None of points made here are meant to diminish Scheffler's achievement. He won his second Green Jacket in three years in spectacular fashion, with birdies on 6 of the final 11 holes. 

"Obviously Scottie is an unbelievable golf player, and I think we all expect him to be there when it comes down to the last couple holes of a tournament," Aberg said. "He's proven it again and again, and I think, you know, he makes us better. He makes you want to beat him, obviously, and, you know, that's the same for me and the same for everyone else in this field I think."

Aberg admitted he needed quite a bit of help over his first four rounds over Augusta National, where brutal winds clubbed the field on Friday, and continued to blow on Saturday. 

"I think, you know, this place has so many nuances to it, so many subtle things off the greens and off the tee that I trust my caddie, Joe, a lot with, and he's helped me tremendously this week in terms of those things.

Aberg and Scovron teamed up in December. Scovron is best known for working 13 years with PGA Tour veteran Rickie Fowler,and had most recently been working with Tom Kim.

"You know, we felt like we did a great job.
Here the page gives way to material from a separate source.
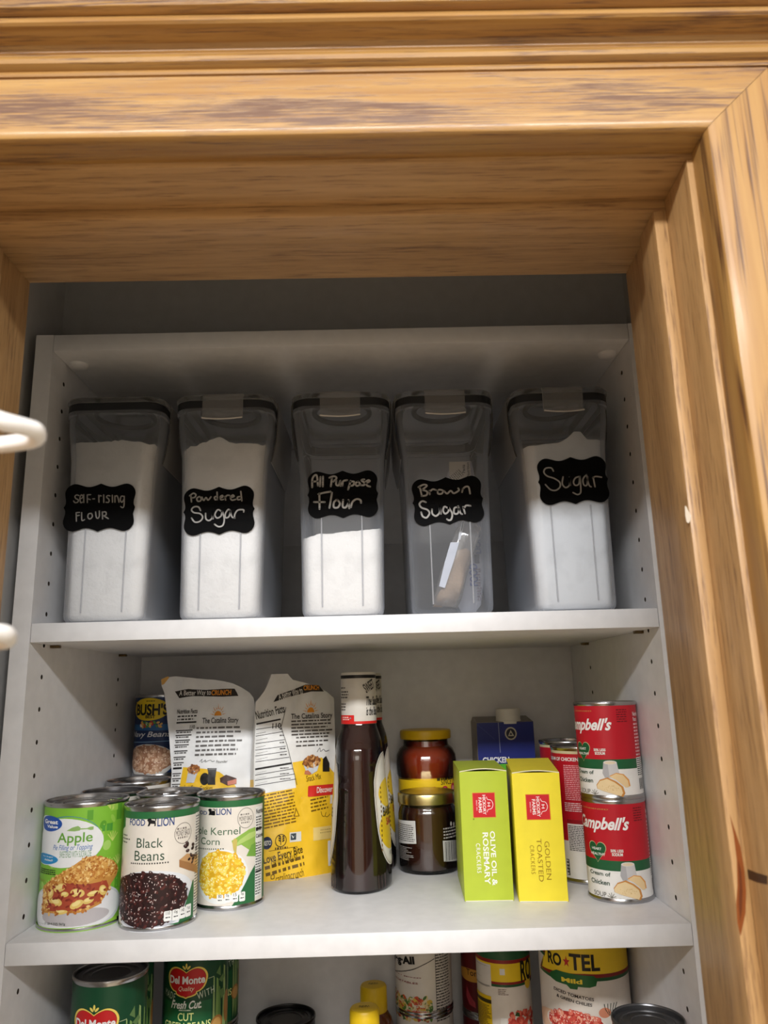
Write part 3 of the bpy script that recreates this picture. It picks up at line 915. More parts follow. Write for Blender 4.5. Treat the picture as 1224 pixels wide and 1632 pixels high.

It's a fine balance between being aggressive to the right spots and not being overly aggressive," Aberg said. "Because you can put yourself in some really tough, tricky spots. I felt like we did good job all week of making sure that at least you have a chance of getting up-and-down and all these things."

It wound not be a stretch to say Aberg's performance was the best by a player playing his first Masters since Fuzzy Zoeller won as a Masters rookie in 1979. 

"I think, you know, everyone in my position, they are going to want to be major champions," said Aberg. "They are going to want to be world No. 1s, and it's the same for me, and that's nothing different.

"It's been that way ever since I picked up a golf club, and that hasn't changed. So I think this week solidifies a lot of those things are there, and we just need to keep doing those things and put ourselves in positions to win tournaments, I think."